The initiative sets an ambitious target to raise US$1 trillion in domestic revenue over the next 10 years. Between 2012 and 2022, nearly 140 countries increased tobacco taxes—boosting prices by over 50% and proving the feasibility of large-scale change.

Countries like Colombia and South Africa have already demonstrated success, reporting both reduced consumption and increased revenue after implementing health taxes. However, many nations still offer tax breaks or sign long-term agreements with unhealthy industries, which WHO says undermines public health objectives.

The “3 by 35” Initiative focuses on three key pillars:

  1. Cutting harmful consumption by increasing excise taxes to reduce affordability of tobacco, alcohol, and sugary drinks.
  2. Raising domestic revenue to finance essential health and development programs, including universal health coverage.
  3. Building political support through multi-sectoral alliances involving governments, civil society, finance ministries, and researchers.

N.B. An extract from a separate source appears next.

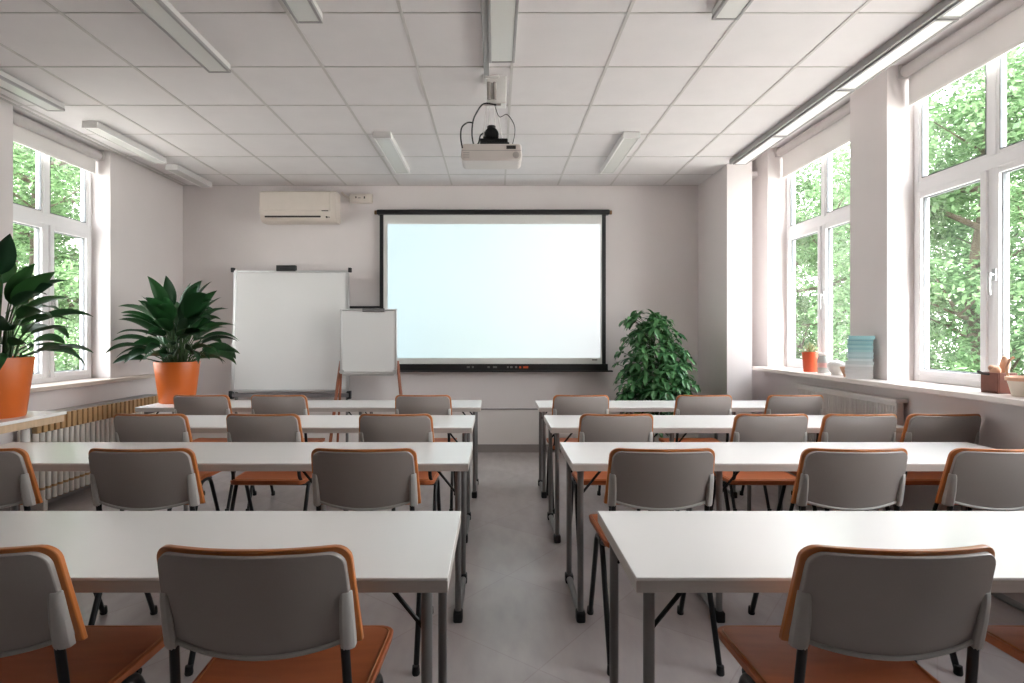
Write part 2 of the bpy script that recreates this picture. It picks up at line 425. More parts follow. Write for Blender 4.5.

WHO is calling on countries, civil society, and development partners to embrace the initiative and commit to smarter taxation that supports health equity and accelerates progress toward the Sustainable Development Goals (SDGs).

The campaign is supported by a network of global partners providing policy guidance, technical expertise, and implementation support to help countries transition toward more self-reliant, domestically funded health systems.